Excerpt from a dataset:
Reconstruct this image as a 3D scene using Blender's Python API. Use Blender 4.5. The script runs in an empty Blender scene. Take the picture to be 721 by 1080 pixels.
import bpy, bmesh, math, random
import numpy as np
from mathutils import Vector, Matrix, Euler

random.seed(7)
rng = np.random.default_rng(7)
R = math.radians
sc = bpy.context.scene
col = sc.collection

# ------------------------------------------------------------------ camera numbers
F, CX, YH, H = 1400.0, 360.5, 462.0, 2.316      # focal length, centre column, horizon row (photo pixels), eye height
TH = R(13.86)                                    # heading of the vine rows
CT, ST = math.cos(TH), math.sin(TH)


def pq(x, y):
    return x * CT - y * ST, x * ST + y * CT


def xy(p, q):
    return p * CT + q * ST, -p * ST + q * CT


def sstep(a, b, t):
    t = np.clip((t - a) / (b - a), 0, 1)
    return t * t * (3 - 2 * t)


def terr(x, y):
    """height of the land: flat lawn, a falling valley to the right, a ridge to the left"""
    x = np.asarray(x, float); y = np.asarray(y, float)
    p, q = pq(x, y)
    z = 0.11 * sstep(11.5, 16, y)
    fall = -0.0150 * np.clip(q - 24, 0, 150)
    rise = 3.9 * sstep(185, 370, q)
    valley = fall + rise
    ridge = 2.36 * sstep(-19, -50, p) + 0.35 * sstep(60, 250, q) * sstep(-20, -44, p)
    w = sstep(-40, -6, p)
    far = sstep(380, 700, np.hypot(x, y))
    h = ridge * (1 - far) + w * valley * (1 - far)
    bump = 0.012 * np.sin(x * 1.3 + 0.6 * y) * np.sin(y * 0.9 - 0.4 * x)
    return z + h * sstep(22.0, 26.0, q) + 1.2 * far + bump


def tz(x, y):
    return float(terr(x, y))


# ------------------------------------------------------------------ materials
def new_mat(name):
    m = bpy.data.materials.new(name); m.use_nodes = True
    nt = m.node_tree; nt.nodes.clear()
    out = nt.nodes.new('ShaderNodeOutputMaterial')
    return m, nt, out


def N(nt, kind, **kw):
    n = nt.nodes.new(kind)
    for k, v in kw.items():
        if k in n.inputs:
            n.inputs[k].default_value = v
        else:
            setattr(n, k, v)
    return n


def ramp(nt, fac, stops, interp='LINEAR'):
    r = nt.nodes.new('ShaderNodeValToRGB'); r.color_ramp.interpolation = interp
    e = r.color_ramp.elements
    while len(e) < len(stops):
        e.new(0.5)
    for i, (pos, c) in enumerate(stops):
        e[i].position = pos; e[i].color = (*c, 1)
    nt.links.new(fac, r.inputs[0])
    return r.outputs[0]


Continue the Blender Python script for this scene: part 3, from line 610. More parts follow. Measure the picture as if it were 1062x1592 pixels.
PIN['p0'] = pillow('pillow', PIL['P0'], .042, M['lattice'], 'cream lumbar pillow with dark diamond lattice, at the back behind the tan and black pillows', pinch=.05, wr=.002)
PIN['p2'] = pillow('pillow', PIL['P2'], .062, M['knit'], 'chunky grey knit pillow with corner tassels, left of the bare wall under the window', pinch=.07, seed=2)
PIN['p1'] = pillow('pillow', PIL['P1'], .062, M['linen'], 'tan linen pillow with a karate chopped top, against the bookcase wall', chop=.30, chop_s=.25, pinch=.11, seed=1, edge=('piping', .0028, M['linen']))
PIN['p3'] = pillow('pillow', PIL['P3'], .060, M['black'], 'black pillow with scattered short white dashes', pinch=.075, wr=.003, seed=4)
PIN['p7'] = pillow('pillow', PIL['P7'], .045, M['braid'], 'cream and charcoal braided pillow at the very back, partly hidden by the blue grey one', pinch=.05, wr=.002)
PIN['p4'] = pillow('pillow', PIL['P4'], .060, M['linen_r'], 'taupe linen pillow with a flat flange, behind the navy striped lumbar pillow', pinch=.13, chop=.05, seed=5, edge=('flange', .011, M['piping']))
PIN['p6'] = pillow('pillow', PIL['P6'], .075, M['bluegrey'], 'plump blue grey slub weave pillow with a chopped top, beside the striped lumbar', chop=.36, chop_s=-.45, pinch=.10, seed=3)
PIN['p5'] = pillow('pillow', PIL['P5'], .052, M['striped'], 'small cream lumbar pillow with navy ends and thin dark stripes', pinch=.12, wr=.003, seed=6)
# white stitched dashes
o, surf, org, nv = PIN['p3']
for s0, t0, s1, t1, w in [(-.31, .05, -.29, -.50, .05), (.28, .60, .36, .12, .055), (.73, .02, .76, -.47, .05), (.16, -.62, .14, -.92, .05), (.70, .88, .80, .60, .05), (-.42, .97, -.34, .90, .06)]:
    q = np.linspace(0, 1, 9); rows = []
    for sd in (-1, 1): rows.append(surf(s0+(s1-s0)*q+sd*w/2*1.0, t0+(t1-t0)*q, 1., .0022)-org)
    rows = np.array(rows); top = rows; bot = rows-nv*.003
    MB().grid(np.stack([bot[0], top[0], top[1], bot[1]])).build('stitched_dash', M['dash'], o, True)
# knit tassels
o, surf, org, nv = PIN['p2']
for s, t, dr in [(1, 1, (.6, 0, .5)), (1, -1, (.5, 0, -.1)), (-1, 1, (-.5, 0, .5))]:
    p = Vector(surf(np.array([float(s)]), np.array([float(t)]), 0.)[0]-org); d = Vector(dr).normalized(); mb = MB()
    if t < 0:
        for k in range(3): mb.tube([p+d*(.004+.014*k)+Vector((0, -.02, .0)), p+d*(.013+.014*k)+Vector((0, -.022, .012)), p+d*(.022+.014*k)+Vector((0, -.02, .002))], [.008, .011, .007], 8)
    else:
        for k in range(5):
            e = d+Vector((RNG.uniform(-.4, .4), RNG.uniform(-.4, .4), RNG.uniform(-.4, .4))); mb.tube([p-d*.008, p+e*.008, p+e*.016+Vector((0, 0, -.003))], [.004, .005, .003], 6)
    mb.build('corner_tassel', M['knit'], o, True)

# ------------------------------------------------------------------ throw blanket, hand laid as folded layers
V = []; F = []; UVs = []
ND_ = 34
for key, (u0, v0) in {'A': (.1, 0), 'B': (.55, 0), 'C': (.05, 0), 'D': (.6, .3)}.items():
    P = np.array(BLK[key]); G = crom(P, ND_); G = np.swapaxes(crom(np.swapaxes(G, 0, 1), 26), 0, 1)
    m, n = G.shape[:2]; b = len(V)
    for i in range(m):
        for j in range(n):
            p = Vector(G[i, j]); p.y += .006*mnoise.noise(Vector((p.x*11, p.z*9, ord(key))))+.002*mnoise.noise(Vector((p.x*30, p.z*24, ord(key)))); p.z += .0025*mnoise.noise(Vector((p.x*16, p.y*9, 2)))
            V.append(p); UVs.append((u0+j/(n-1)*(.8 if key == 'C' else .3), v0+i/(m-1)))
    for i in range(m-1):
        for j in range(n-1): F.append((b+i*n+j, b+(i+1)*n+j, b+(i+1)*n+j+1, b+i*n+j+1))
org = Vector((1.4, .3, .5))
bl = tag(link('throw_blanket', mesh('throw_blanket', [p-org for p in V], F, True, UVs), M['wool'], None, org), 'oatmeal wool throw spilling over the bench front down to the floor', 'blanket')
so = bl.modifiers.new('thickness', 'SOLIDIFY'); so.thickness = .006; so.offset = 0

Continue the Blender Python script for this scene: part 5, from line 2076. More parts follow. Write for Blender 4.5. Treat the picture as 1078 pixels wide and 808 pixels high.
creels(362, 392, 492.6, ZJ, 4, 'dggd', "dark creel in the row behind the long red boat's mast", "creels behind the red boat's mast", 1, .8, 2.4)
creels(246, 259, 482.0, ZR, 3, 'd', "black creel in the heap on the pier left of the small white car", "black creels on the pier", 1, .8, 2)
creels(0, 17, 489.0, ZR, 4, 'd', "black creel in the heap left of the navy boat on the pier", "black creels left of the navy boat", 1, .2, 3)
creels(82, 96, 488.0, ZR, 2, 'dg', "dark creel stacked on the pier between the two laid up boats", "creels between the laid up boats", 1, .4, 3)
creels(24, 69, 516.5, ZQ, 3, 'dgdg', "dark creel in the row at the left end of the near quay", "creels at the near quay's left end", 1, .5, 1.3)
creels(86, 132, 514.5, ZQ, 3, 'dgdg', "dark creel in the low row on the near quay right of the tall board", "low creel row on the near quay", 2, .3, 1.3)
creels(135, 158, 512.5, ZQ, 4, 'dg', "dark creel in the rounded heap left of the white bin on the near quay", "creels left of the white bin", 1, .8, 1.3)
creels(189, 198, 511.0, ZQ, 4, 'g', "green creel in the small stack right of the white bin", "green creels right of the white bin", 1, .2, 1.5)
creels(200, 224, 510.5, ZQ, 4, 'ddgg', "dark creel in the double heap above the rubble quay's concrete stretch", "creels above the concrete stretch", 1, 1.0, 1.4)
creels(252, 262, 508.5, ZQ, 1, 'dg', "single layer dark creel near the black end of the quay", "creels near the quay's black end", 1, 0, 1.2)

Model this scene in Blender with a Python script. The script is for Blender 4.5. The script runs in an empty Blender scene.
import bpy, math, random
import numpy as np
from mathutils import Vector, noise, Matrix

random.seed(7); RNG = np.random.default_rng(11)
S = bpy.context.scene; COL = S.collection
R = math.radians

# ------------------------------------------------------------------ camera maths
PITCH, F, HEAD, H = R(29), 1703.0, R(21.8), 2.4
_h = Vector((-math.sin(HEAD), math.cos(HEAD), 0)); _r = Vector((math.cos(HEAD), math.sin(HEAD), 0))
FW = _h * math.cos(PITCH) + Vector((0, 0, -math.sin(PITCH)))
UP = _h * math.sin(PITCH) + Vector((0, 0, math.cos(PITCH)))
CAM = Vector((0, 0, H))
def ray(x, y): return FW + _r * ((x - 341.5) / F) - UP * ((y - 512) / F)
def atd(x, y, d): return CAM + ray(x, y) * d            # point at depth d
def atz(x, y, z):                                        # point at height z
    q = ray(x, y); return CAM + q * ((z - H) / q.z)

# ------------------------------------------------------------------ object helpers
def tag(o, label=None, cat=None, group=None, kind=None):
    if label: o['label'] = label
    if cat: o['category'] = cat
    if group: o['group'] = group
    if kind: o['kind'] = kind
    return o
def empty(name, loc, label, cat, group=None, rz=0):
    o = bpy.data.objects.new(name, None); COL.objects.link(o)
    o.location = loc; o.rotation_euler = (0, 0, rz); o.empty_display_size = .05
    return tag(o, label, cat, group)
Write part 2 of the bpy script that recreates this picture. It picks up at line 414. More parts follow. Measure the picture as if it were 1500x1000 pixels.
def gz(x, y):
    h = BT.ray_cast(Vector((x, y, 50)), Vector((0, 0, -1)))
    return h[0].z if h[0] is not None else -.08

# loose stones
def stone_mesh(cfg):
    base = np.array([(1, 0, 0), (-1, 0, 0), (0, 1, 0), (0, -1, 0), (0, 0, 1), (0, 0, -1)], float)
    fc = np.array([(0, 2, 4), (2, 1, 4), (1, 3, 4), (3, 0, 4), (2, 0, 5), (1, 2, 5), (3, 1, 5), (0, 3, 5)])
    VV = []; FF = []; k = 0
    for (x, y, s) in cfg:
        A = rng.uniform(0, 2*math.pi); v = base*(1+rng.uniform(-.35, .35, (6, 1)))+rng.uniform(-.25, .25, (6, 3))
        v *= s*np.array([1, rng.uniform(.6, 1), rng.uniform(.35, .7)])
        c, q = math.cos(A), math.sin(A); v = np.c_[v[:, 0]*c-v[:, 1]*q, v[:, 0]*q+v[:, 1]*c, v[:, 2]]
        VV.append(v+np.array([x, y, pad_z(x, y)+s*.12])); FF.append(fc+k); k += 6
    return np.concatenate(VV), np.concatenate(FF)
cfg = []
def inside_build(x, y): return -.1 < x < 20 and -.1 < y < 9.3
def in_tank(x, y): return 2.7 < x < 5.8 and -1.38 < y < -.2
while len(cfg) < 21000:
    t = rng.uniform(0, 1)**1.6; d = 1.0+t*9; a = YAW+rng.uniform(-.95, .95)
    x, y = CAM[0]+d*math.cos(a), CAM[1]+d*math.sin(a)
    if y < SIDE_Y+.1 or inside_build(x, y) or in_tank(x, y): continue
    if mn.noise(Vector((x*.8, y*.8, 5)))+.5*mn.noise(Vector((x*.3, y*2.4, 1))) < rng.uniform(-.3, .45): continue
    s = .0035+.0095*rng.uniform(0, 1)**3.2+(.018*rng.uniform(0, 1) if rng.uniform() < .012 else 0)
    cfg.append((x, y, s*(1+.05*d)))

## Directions
Begin with the first line of the listing and copy exactly through the line that contains "from mathutils import Vector, Matrix, Euler", please, keeping both ends and leaving out everything after.

## Answer to the exercise
Reconstruct this image as a 3D scene using Blender's Python API. Use Blender 4.5. The script runs in an empty Blender scene. Take the picture to be 721 by 1080 pixels.
import bpy, bmesh, math, random
import numpy as np
from mathutils import Vector, Matrix, Euler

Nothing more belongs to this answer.